30 de dezembro de 2012

Mundo sem fim


Jornal O Estado do Maranhão


          Ufa, o mundo não acabou, com ou sem calendário maia. Aquele povo era muito ruim de cálculo, o que levou suas previsões ao fracasso, ou não se entendeu bem com os deuses e com as profecias passadas por eles.
          Acordo na manhã do dia fatal, esquecido de que aquele seria o último. Um mecanismo psicológico qualquer recalcara a lembrança? Não sei. Levanto e pego a bicicleta pensando em sair por aí. Desço ao térreo, checo a pressão dos pneus, o funcionamento das luzes, dos freios e do velocímetro, visto a bermuda e a camisa, calço as luvas e as sapatilhas, coloco o capacete e me considero devidamente equipado. No segundo seguinte aquele estalo: é hoje, chegou a hora. Subo de volta.
           Afinal, a que horas se daria o último fenômeno cosmológico a ser visto por um ser humano? Às seis da manhã, meio dia, às seis da tarde, à meia noite? Sem pista nenhuma, dúvidas me cercaram de todas as direções. Acabaria tão somente a Terra, ou o Universo inteiro iria pelos ares, esta uma forma, vamos dizer, paradoxal de me expressar pois, não haveria mais ar nenhum? Poderia ser também o fim sistema solar apenas e o resto continuaria sua vidinha, livre dos humanos? Livre e aliviado.
          Algo mais não estava claro, a forma do apocalipse. Um tsunami levaria tudo pela frente, sem poupar nem a Arca de Noé? Um asteroide gigante atingiria a Terra, desta vez matando não apenas os dinossauros, mas todas as formas de vida, ainda assim deixando o próprio planeta sobreviver e continuar seu giro em redor do sol sem sequer um representante de nossa espécie? O sol, em vez disso, iria nascer antes da madrugada, como iria nascer na canção de Assis Valente, só para tragar a Terra de maneira definitiva? Alienígenas abduziriam a humanidade inteira? Bolas de fogo cairiam do céu? Quem saberia dizer!
          Não tive dúvidas, ou melhor, eu tinha muitas dúvidas, mas não sobre o caminho a tomar. Reuni a família e decretei:
          – Vamos pra Rondônia, já, já. Não é preciso levar muita coisa porque os rondonianos têm tudo.

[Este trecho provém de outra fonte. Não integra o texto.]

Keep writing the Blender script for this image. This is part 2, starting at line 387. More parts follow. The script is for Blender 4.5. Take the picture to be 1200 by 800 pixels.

Lá se encontra a melhor chance de nos salvarmos, a fim de povoar a Terra novamente.
          Claro, eu exagerava. Nessas horas a gente sempre exagera. Mas, lembrem-se, o mundo não acaba todo dia. O pessoal que mencionei era um pequeno grupo de pessoas de Rondônia, que precavidamente fizera um grande estoque de alimentos em garrafas pet, guardadas numa casa em forma de pirâmide. Eu acreditava na disposição deles em nos receber e a quem mais lá chegasse fugindo do Grande Fim. Como todo mundo sabe, a forma de pirâmide é a mais apropriada a nos livrar de males como o daqueles dias.
          Corremos até o aeroporto e tomamos o primeiro avião para Porto Velho, com escala em Rio Branco, no Acre. Foi a melhor decisão de minha vida. Fomos muito bem recebidos, o mundo não acabou – afinal, estamos aqui – passamos dias muito agradáveis, nos alimentando do estoque de alimentos acumulados por aquele grupo e pensando sempre em como essas maias não sabiam de nada. Eram uns enrolões. Depois, voltamos a São Luís.
          Mas esse negócio de fim do mundo me faz lembrar de um queridíssimo tio, Haroldo Raposo, falecido há poucos meses aqui em São Luís. Desde cedo nos acostumamos a vê-lo como um homem valente, sem medo de cara feia, disposto a cumprir suas missões de oficial de justiça sem recuar ante o perigo. Em sua profissão enfrentava situações arriscadas, como acontecia na época, quando tinha, por exemplo, de arrestar, cumprindo, claro, ordens judiciais, os bens de maus pagadores. Pois bem, um dia Sérgio Brito, reproduziu, em fins dos anos sessenta, um programa de rádio dos anos trinta, A Guerra dos Mundos, feito por Orson Wells numa rádio de Nova York, que provocou pânico entre os americanos, em razão de suposta invasão de marcianos à Terra.
          Com A Guerra, de Sérgio, houve pânico aqui também. Tio Haroldo não duvidou. Carregou o revólver, foi para a rua e, em atitude de defesa da família, disse bem alto:
          – Eu posso é morrer, mas levo muito marciano comigo.
          Aquele era um de nossos heróis de sempre em ação. Ele deixou muitas saudades em todos nós.